Hi, Take the pan out of the machine and see if you can turn the paddles by hand. If yes that's good...if no then paddles are sticking. Keep pan out of machine and start a kneading cycle. Look through the lid window and see if the motor shafts are turning. If no...then the belts fell off or are loose. If everything is fine then maybe it's the electronic panel. Hank
My experience with the machine is that it kneads perfectly, but you have to use ACTIVE DRY YEAST instead of another kind of yeast, and you have to throw the ingredients into the pan in order - do not mix the ingredients at all - just pour them in, and let the machine do the mixing. Except for substituting between BREAD FLOUR and WHOLE WHEAT FLOUR, do not substitute any other ingredients. This one is very picky about the type of ingredients that you use - not for the innovator :-)
This also happened to me. I found out that the yeast in the box was out of date! Now I just use a new packet of equivilent size in any mix I use and have solved that particular problem.
Here's a good basic white bread recipe that works great with a BD2550
(and usually doesn't even **** the mixing blade off of the bottom of the
machine)
1 cup warm (not hot) water
1/3 cup milk
1 tablespoon sugar
1 teaspoon salt
1 1/4 tablespoons butter/margarine
4 cups flour
1 teaspoon yeast
Heat the water and add the milk to it. Dissolve the sugar and salt into
this mix and pour the liquid into the bottom of the bread maker bucket
(make sure the mixing blade is already in). Melt and add the butter to
this mix. Add the 4 cups of flour directly on top, but do not mix it
in. The flour will float on top of the liquid. Make a small dimple in
the top of the flour in the middle with your finger and add the yeast
into that little crater (at no point while adding ingredients do you
let the yeast touch the liquid). Set the bread maker for basic setting
1, light crust, 2lb loaf and let it do it's thing. 3 hours later,
you'll have a nice loaf of white bread with good consistency and
density, and it usually leaves the mixing blade in the bucket (rather
than having to dig it out of the loaf after).
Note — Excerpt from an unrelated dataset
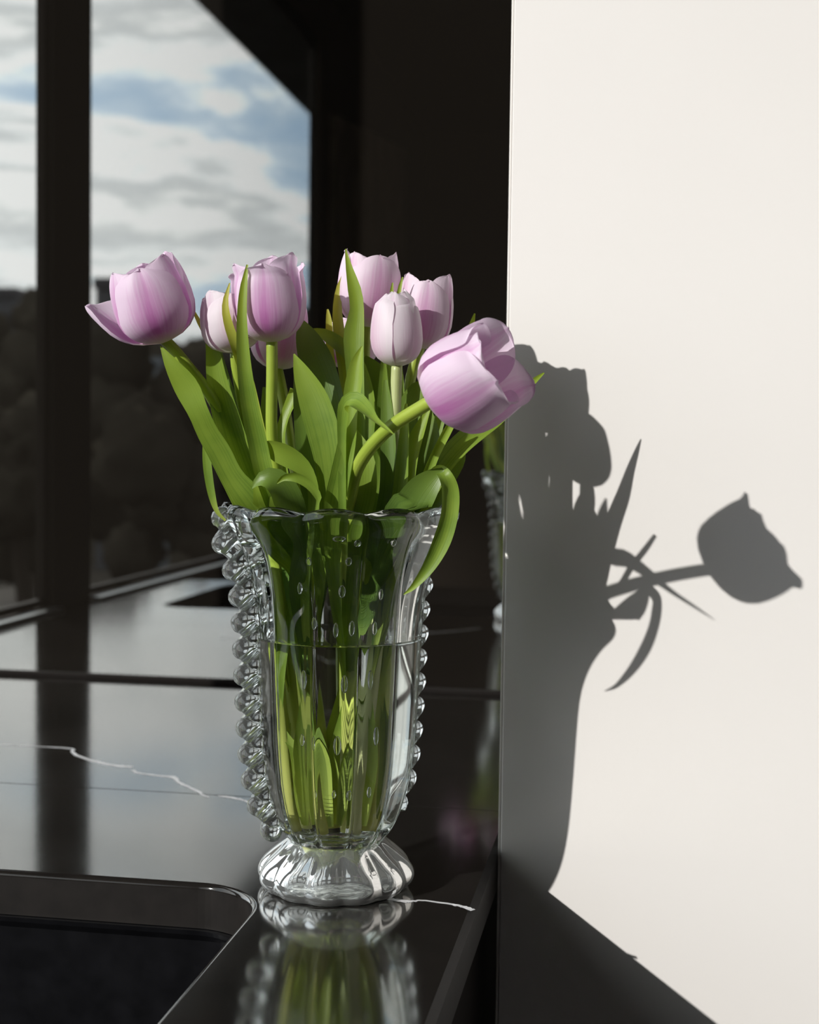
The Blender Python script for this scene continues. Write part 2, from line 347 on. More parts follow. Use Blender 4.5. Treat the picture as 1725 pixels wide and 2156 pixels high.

Here's a good basic white bread recipe that works great with a BD2550 (and usually doesn't even **** the mixing blade into the bottom of the machine
1 cup warm (not hot) water 1/3 cup milk 1 tablespoon sugar 1 teaspoon salt 1 1/4 tablespoons butter/margarine 4 cups flour 1 teaspoon yeast
Heat the water and add the milk to it. Dissolve the sugar and salt into this mix and pour the liquid into the bottom of the bread maker bucket (make sure the mixing blade is already in). Melt and add the butter to this mix. Add the 4 cups of flour directly on top, but do not mix it in. The flour will float on top of the liquid. Make a small dimple in the top of the flour in the middle with your finger and add the yeast into that little crater (at no point while adding ingredients do you let the yeast touch the liquid). Set the bread maker for basic setting 1, light crust, 2lb loaf and let it do it's thing. 3 hours later, you'll have a nice loaf of white bread with good consistency and density, and it usually leaves the mixing blade in the bucket (rather than having to dig it out of the loaf after).